An HBO spokeswoman said the pay-cable channel doesn't have a political agenda. It took advantage of a rare opportunity to show two different films about a related subject and scheduled them for early September based on their availability and that of their directors, she said.

Entergy Sits Out

Entergy declined to participate in the documentary about its plant because it believed Kennedy would push her brother's anti-Indian Point position, said Larry Gottlieb, director of communications for subsidiary Entergy Nuclear Northeast.

"We knew this was going to be a hatchet job," he said. "If we actively participated, we would be putting the blade on the guillotine."

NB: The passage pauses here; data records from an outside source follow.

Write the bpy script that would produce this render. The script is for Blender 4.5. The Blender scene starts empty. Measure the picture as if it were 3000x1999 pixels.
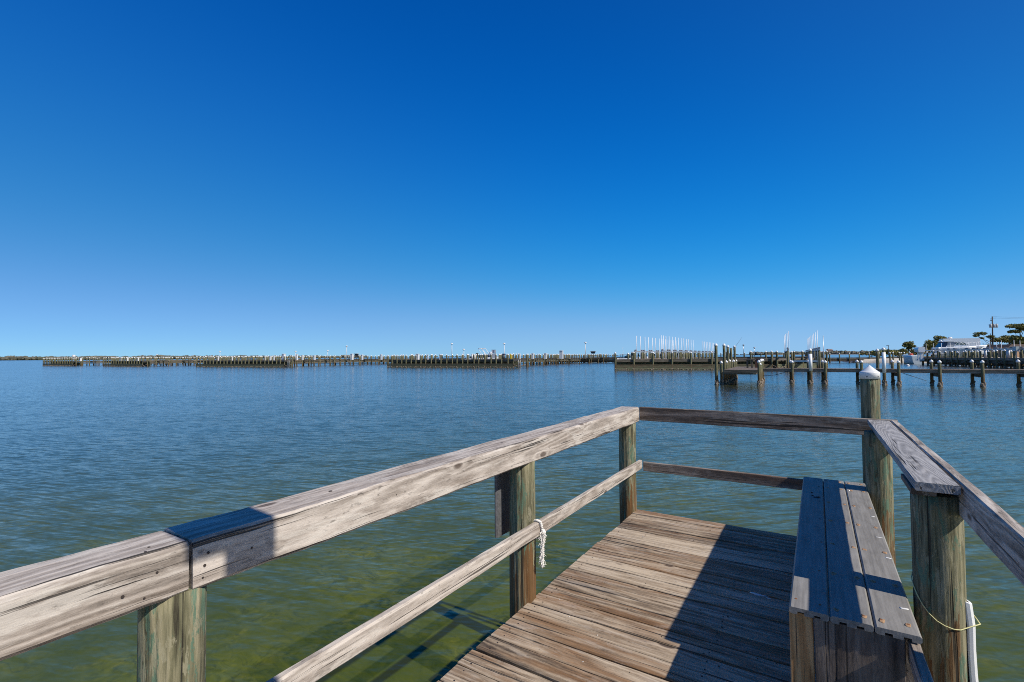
import bpy, math, random
from mathutils import Vector, Matrix, noise
random.seed(11)
SC = bpy.context.scene
COL = SC.collection
R = math.radians

# ------------------------------------------------------------------ camera (surveyed from the photograph's vanishing points)
FOC, PITCH, ROLL, YAW, EYE = 1407.7, .0316, -.0070, .5653, 1.6
WZ = -0.75                                   # water level, pier deck is z = 0
cyw, syw = math.cos(YAW), math.sin(YAW)
FWD = Vector((-syw*math.cos(PITCH), cyw*math.cos(PITCH), math.sin(PITCH)))
RT0 = Vector((cyw, syw, 0)); UP0 = RT0.cross(FWD)
RT = RT0*math.cos(ROLL) + UP0*math.sin(ROLL)
UP = -RT0*math.sin(ROLL) + UP0*math.cos(ROLL)
EYEP = Vector((0, 0, EYE))
cam_d = bpy.data.cameras.new('camera'); cam = bpy.data.objects.new('camera', cam_d); COL.objects.link(cam)
cam_d.sensor_width = 36; cam_d.lens = FOC/3000*36; cam_d.clip_start = .05; cam_d.clip_end = 40000
m = Matrix.Identity(4)
for i in range(3):
    m[i][0], m[i][1], m[i][2], m[i][3] = RT[i], UP[i], -FWD[i], EYEP[i]
cam.matrix_world = m
SC.camera = cam
SC.cycles.filter_width=1.0; SC.cycles.use_denoising=False

def LD(L, D, z=0.0):                         # metres to the right of / ahead of the viewpoint -> plan position
    return Vector((L*cyw - D*syw, L*syw + D*cyw, z))
def on_z(px, py, z):                         # survey: a sighted point at a known height
    d = FWD*FOC + RT*(px-1500) + UP*(999.5-py)
    return EYEP + d*((z-EYE)/d.z)
def at_d(px, py, D):                         # survey: a sighted point at a known distance ahead
    d = FWD*FOC + RT*(px-1500) + UP*(999.5-py)
    return EYEP + d*(D/FOC)

# ------------------------------------------------------------------ mesh builder
Z = Vector((0, 0, 1))
class MB:
    def __init__(s): s.v=[]; s.f=[]; s.m=[]; s.sm=[]; s.w=[]; s.r=[]
    def vert(s, p, w, rnd): s.v.append(Vector(p)); s.w.append(tuple(w)); s.r.append(rnd); return len(s.v)-1
    def face(s, idx, mi=0, sm=False): s.f.append(tuple(idx)); s.m.append(mi); s.sm.append(sm)
    def box(s, lo, hi, mi=0, axis=0):
        lo=Vector(lo); hi=Vector(hi); c=(lo+hi)/2
        ax=[Vector((1,0,0)),Vector((0,1,0)),Vector((0,0,1))]
        d=hi-lo; order=[axis,(axis+1)%3,(axis+2)%3]
        s.obox(c, ax[order[0]], ax[order[1]], ax[order[2]], d[order[0]], d[order[1]], d[order[2]], mi)
    def obox(s, c, a, b, n, la, lb, ln, mi=0):
        c=Vector(c); o=random.random()*40; rnd=random.random(); ids=[]
        for i in (-1,1):
            for j in (-1,1):
                for k in (-1,1):
                    ids.append(s.vert(c+a*(i*la/2)+b*(j*lb/2)+n*(k*ln/2),(i*la/2+o,j*lb/2+o,k*ln/2+o),rnd))
        for q in ((0,1,3,2),(4,6,7,5),(0,4,5,1),(2,3,7,6),(0,2,6,4),(1,5,7,3)):
            s.face([ids[x] for x in q], mi)
    def plank(s, p0, p1, w, t, up=Z, bev=.006, segs=12, jit=.0015, mi=0, seed=None, prof=None, rnd=None):
        """a sawn board from p0 to p1: w across, t along 'up'; eased edges, slightly wavy faces"""
        p0=Vector(p0); p1=Vector(p1); a=(p1-p0); L=a.length; a.normalize()
        n=(up-a*up.dot(a)).normalized(); b=n.cross(a).normalized()
        o=random.random()*40 if seed is None else seed*7.31; rnd=random.random() if rnd is None else rnd
        x,y=w/2,t/2
        P=prof or [(-x,-y+bev),(-x+bev,-y),(x-bev,-y),(x,-y+bev),(x,y-bev),(x-bev,y),(-x+bev,y),(-x,y-bev)]
        rings=[]
        for i in range(segs+1):
            u=L*i/segs; ring=[]
            for (bx,ny) in P:
                q=p0+a*u+b*bx+n*ny
                if jit:
                    k=noise.noise_vector(Vector((u*3+o,bx*9,ny*9+o)))+noise.noise_vector(Vector((u*14+o,bx*30,ny*30)))*.5
                    q=q+(b*k.x+n*k.y)*jit
                ring.append(s.vert(q,(u+o,bx+o*.37,ny+o*.61),rnd))
            rings.append(ring)
        N=len(P)
        for i in range(segs):
            for j in range(N):
                s.face((rings[i][j],rings[i][(j+1)%N],rings[i+1][(j+1)%N],rings[i+1][j]),mi)
        s.face(rings[0][::-1] ,mi); s.face(rings[-1],mi)
    def cyl(s, p0, p1, r0, r1, n=12, rings=1, mi=0, caps=True, jit=0, sm=True, z0=None, seed=0):
        p0=Vector(p0); p1=Vector(p1); a=(p1-p0); L=a.length; a.normalize()
        t=Vector((1,0,0)) if abs(a.z)>.5 else Z
        b=(t-a*t.dot(a)).normalized(); c=a.cross(b); rnd=random.random(); RR=[]
        for i in range(rings+1):
            u=i/rings; r=r0+(r1-r0)*u; ring=[]
            for j in range(n):
                th=2*math.pi*j/n; dx,dy=math.cos(th),math.sin(th); rr=r
                if jit:
                    rr+=jit*(noise.noise(Vector((dx*2.2+seed,dy*2.2,u*L*1.1)))*1.0+noise.noise(Vector((dx*7+seed,dy*7,u*L*1.2)))*.8-max(0,noise.noise(Vector((dx*11+seed,dy*11,u*L*.6)))-.25)*3)
                q=p0+a*(u*L)+(b*dx+c*dy)*rr
                ring.append(s.vert(q,((u*L if z0 is None else z0+u*L),dx*r,dy*r),rnd))
            RR.append(ring)
        for i in range(rings):
            for j in range(n):
                s.face((RR[i][j],RR[i][(j+1)%n],RR[i+1][(j+1)%n],RR[i+1][j]),mi,sm)
        if caps: s.face(RR[0][::-1],mi); s.face(RR[-1],mi)
    def lathe(s, c, prof, n=24, mi=0, sm=True):
        c=Vector(c); rnd=random.random(); RR=[]
        for (r,z) in prof:
            RR.append([s.vert(c+Vector((math.cos(2*math.pi*j/n)*r,math.sin(2*math.pi*j/n)*r,z)),(z,math.cos(2*math.pi*j/n)*r,math.sin(2*math.pi*j/n)*r),rnd) for j in range(n)])
        for i in range(len(prof)-1):
            for j in range(n): s.face((RR[i][j],RR[i][(j+1)%n],RR[i+1][(j+1)%n],RR[i+1][j]),mi,sm)
        s.face(RR[0][::-1],mi); s.face(RR[-1],mi)
    def tube(s, pts, r, n=6, mi=0, r1=None):
        pts=[Vector(p) for p in pts]; prev=None; K=len(pts); rnd=random.random(); u=0
        for i,p in enumerate(pts):
            a=(pts[min(i+1,K-1)]-pts[max(i-1,0)]).normalized()
            t=Z if abs(a.z)<.9 else Vector((1,0,0))
            b=(t-a*t.dot(a)).normalized(); c=a.cross(b)
            rr=r if r1 is None else r+(r1-r)*i/(K-1)
            if i: u+=(p-pts[i-1]).length
            ring=[s.vert(p+(b*math.cos(2*math.pi*j/n)+c*math.sin(2*math.pi*j/n))*rr,(u,math.cos(2*math.pi*j/n)*rr,math.sin(2*math.pi*j/n)*rr),rnd) for j in range(n)]
            if prev:
                for j in range(n): s.face((prev[j],prev[(j+1)%n],ring[(j+1)%n],ring[j]),mi,True)
            else: s.face(ring[::-1],mi)
            prev=ring
        s.face(prev,mi)
    def lump(s, c, rx, ry, rz, mi=0, n=7, k=4, jit=.25, sm=True, seed=0):
        c=Vector(c); rnd=random.random(); RR=[]
        for i in range(k+1):
            ph=math.pi*i/k; ring=[]
            for j in range(n):
                th=2*math.pi*j/n
                d=Vector((math.sin(ph)*math.cos(th),math.sin(ph)*math.sin(th),-math.cos(ph)))
                q=1+jit*noise.noise(d*1.7+c*3+Vector((seed,0,0)))*2
                p=c+Vector((d.x*rx,d.y*ry,d.z*rz))*q
                ring.append(s.vert(p,(p.z-WZ,p.x,p.y),rnd))
            RR.append(ring)
        for i in range(k):
            for j in range(n): s.face((RR[i][j],RR[i][(j+1)%n],RR[i+1][(j+1)%n],RR[i+1][j]),mi,sm)
    def quad(s, a, b, c, d, mi=0):
        rnd=random.random(); a=Vector(a)
        ids=[s.vert(p,(Vector(p)-a).to_tuple(),rnd) for p in (a,b,c,d)]; s.face(ids,mi)
    def poly_prism(s, pts, ext, mi=0, sm=False):
        pts=[Vector(p) for p in pts]; ext=Vector(ext); rnd=random.random(); n=len(pts)
        A=[s.vert(p,(p-pts[0]).to_tuple(),rnd) for p in pts]; B=[s.vert(p+ext,(p+ext-pts[0]).to_tuple(),rnd) for p in pts]
        for j in range(n): s.face((A[j],A[(j+1)%n],B[(j+1)%n],B[j]),mi,sm)
        s.face(A[::-1],mi); s.face(B,mi)
    def mesh(s, name, mats, origin=Vector()):
        me=bpy.data.meshes.new(name)
        me.from_pydata([(p-origin).to_tuple() for p in s.v],[],s.f)
        for mt in mats: me.materials.append(mt)
        me.polygons.foreach_set('material_index',s.m); me.polygons.foreach_set('use_smooth',s.sm)
        at=me.attributes.new('wc','FLOAT_VECTOR','POINT'); at.data.foreach_set('vector',[x for w in s.w for x in w])
        at=me.attributes.new('rnd','FLOAT','POINT'); at.data.foreach_set('value',s.r)
        me.update(); return me
    def build(s, name, mats, parent=None, loc=None, label=None, cat=None, group=None, kind=None):
        if not isinstance(mats,(list,tuple)): mats=[mats]
        loc=Vector(loc) if loc is not None else (Vector() if parent else Vector())
        o=bpy.data.objects.new(name, s.mesh(name,mats,loc+wloc(parent))); COL.objects.link(o)
        o.location=loc
        if parent: o.parent=parent
        return tag(o,label,cat,group,kind)
def wloc(o):
    p=Vector()
    while o: p=p+Vector(o.location); o=o.parent
    return p
def tag(o,label=None,cat=None,group=None,kind=None):
    for k,v in (('label',label),('category',cat),('group',group),('kind',kind)):
        if v: o[k]=v
    return o
def thing(name, loc, label, cat, group=None):
    o=bpy.data.objects.new(name,None); COL.objects.link(o); o.location=loc; o.empty_display_size=.2
    return tag(o,label,cat,group)

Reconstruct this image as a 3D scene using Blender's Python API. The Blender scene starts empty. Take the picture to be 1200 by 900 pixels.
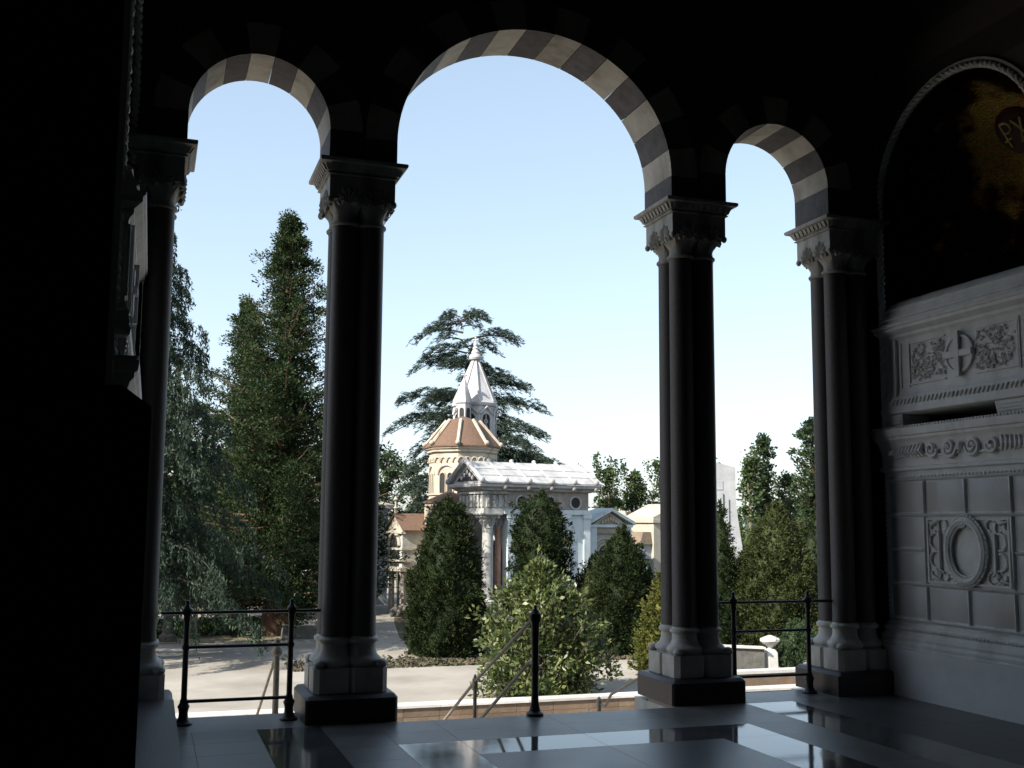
import bpy, bmesh, math, random
import numpy as np
from mathutils import Vector, Matrix, noise

random.seed(7)
rng = np.random.default_rng(11)
PI = math.pi
R = math.radians
scene = bpy.context.scene
col = scene.collection
GZ = -2.6            # level of the cemetery ground; the gallery floor is z = 0

# ------------------------------------------------------------------ camera
FPX, PITCH, YAW, ROLL, SHIFT = 1244.77, .1158, .3255, .0074, 18.99
fh = Vector((math.sin(YAW), math.cos(YAW), 0)); rt = Vector((math.cos(YAW), -math.sin(YAW), 0)); upv = Vector((0, 0, 1))
fwd = fh * math.cos(PITCH) + upv * math.sin(PITCH)
cu = upv * math.cos(PITCH) - fh * math.sin(PITCH)
cright = rt * math.cos(ROLL) + cu * math.sin(ROLL)
cup = cu * math.cos(ROLL) - rt * math.sin(ROLL)
CAM = Vector((0, 0, 1.65))
def at(x, y, d):
    """survey point: direction of a measured pixel at distance d along the view"""
    return CAM + (fwd * FPX + cright * (x - 600) + cup * (450 + SHIFT - y)) * (d / FPX)
def gnd(x, y, z=GZ):
    r = fwd * FPX + cright * (x - 600) + cup * (450 + SHIFT - y)
    return CAM + r * ((z - CAM.z) / r.z)
cd = bpy.data.cameras.new('camera'); cam = bpy.data.objects.new('camera', cd); col.objects.link(cam)
cam.matrix_world = Matrix(((cright.x, cup.x, -fwd.x, CAM.x), (cright.y, cup.y, -fwd.y, CAM.y), (cright.z, cup.z, -fwd.z, CAM.z), (0, 0, 0, 1)))
cd.sensor_fit = 'HORIZONTAL'; cd.sensor_width = 36; cd.lens = FPX / 1200 * 36; cd.shift_y = SHIFT / 1200
cd.clip_start = .05; cd.clip_end = 1500
scene.camera = cam

# ------------------------------------------------------------------ light
SUN_EL, SUN_AZ = 37, -111
w = bpy.data.worlds.new('World'); scene.world = w; w.use_nodes = True
nt = w.node_tree
sky = nt.nodes.new('ShaderNodeTexSky'); sky.sky_type = 'NISHITA'; sky.sun_disc = False
sky.sun_elevation = R(SUN_EL); sky.sun_rotation = R(SUN_AZ)
sky.air_density = .85; sky.dust_density = 1.6; sky.ozone_density = 1.7; sky.altitude = 100
hs = nt.nodes.new('ShaderNodeHueSaturation'); hs.inputs['Saturation'].default_value = .95; hs.inputs['Hue'].default_value = .492
gm = nt.nodes.new('ShaderNodeGamma'); gm.inputs[1].default_value = .6
nt.links.new(sky.outputs[0], gm.inputs[0]); nt.links.new(gm.outputs[0], hs.inputs['Color']); nt.links.new(hs.outputs[0], nt.nodes['Background'].inputs[0])
nt.nodes['Background'].inputs[1].default_value = .112
sl = bpy.data.lights.new('sun', 'SUN'); sl.energy = 2.4; sl.angle = R(.5); sl.color = (1, .93, .82)
so = bpy.data.objects.new('sun', sl); col.objects.link(so); so.location = (-40, -10, 60)
sd = Vector((math.sin(R(SUN_AZ)) * math.cos(R(SUN_EL)), math.cos(R(SUN_AZ)) * math.cos(R(SUN_EL)), math.sin(R(SUN_EL))))
so.rotation_euler = sd.to_track_quat('Z', 'Y').to_euler()
vs = scene.view_settings
vs.view_transform = 'Standard'; vs.look = 'None'; vs.exposure = 2.1; vs.gamma = 1; vs.use_curve_mapping = False
scene.render.engine = 'CYCLES'
try:
    scene.cycles.use_denoising = True; scene.cycles.denoiser = 'OPENIMAGEDENOISE'
except Exception:
    pass
scene.cycles.max_bounces = 6; scene.cycles.diffuse_bounces = 4; scene.cycles.glossy_bounces = 3
scene.cycles.transmission_bounces = 3; scene.cycles.transparent_max_bounces = 4
scene.cycles.sample_clamp_indirect = 4; scene.cycles.caustics_reflective = False; scene.cycles.caustics_refractive = False

# ------------------------------------------------------------------ materials
def mat(name, c1, c2=None, scale=3., rough=.7, bump=0., bscale=30., detail=6., metallic=0., spec=.5, stretch=None, rlo=None, stain=None):
    m = bpy.data.materials.new(name); m.use_nodes = True
    t = m.node_tree; N = t.nodes; L = t.links
    p = N['Principled BSDF']; p.inputs['Roughness'].default_value = rough; p.inputs['Metallic'].default_value = metallic
    p.inputs['Specular IOR Level'].default_value = spec
    tc = N.new('ShaderNodeTexCoord'); mp = N.new('ShaderNodeMapping'); L.new(tc.outputs['Object'], mp.inputs[0])
    if stretch: mp.inputs['Scale'].default_value = stretch
    if c2 is None: c2 = tuple(min(1, x * 1.25) for x in c1)
    nz = N.new('ShaderNodeTexNoise'); nz.inputs['Scale'].default_value = scale; nz.inputs['Detail'].default_value = detail; nz.inputs['Roughness'].default_value = .62
    L.new(mp.outputs[0], nz.inputs['Vector'])
    cr = N.new('ShaderNodeValToRGB'); cr.color_ramp.elements[0].position = .32; cr.color_ramp.elements[1].position = .68
    cr.color_ramp.elements[0].color = (*c1, 1); cr.color_ramp.elements[1].color = (*c2, 1)
    L.new(nz.outputs['Fac'], cr.inputs[0]); outc = cr.outputs[0]
    if stain:
        n2 = N.new('ShaderNodeTexNoise'); n2.inputs['Scale'].default_value = stain[1]; n2.inputs['Detail'].default_value = 5
        mp2 = N.new('ShaderNodeMapping'); mp2.inputs['Scale'].default_value = (1, 1, .25); L.new(tc.outputs['Object'], mp2.inputs[0]); L.new(mp2.outputs[0], n2.inputs['Vector'])
        r2 = N.new('ShaderNodeValToRGB'); r2.color_ramp.elements[0].position = .5; r2.color_ramp.elements[1].position = .72
        mx = N.new('ShaderNodeMixRGB'); mx.inputs[2].default_value = (*stain[0], 1)
        L.new(n2.outputs['Fac'], r2.inputs[0]); L.new(r2.outputs[0], mx.inputs[0]); L.new(outc, mx.inputs[1]); outc = mx.outputs[0]
    L.new(outc, p.inputs['Base Color'])
    if rlo is not None:
        mr = N.new('ShaderNodeMapRange'); mr.inputs['To Min'].default_value = rlo; mr.inputs['To Max'].default_value = rough
        L.new(nz.outputs['Fac'], mr.inputs[0]); L.new(mr.outputs[0], p.inputs['Roughness'])
    if bump:
        nb = N.new('ShaderNodeTexNoise'); nb.inputs['Scale'].default_value = bscale; nb.inputs['Detail'].default_value = 4
        L.new(mp.outputs[0], nb.inputs['Vector'])
        b = N.new('ShaderNodeBump'); b.inputs['Strength'].default_value = bump; b.inputs['Distance'].default_value = .02
        L.new(nb.outputs['Fac'], b.inputs['Height']); L.new(b.outputs[0], p.inputs['Normal'])
    return m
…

Indian Point's vulnerability to a terrorist attack came under heightened scrutiny after one of the hijacked planes flew over the plant on its way to the World Trade Center three years ago. Opponents worry about the plant's proximity to the densely populated New York metropolitan area.

Citizens' groups and local lawmakers have called for the facility to be closed, and the counties closest to it refused last year to ratify a plan for evacuating the area in an emergency. That led New York state to reject the evacuation plan, too.

But the Federal Emergency Management Agency upheld the plan as sufficient, and the U.S. Nuclear Regulatory Commission agreed.

Indian Point and other reactors have stepped up security since the attacks, putting government-ordered measures in place aimed at further restricting physical access to the plants. Critics, however, fear they can't defend themselves against the type of attacks September 11 showed terrorists are capable of.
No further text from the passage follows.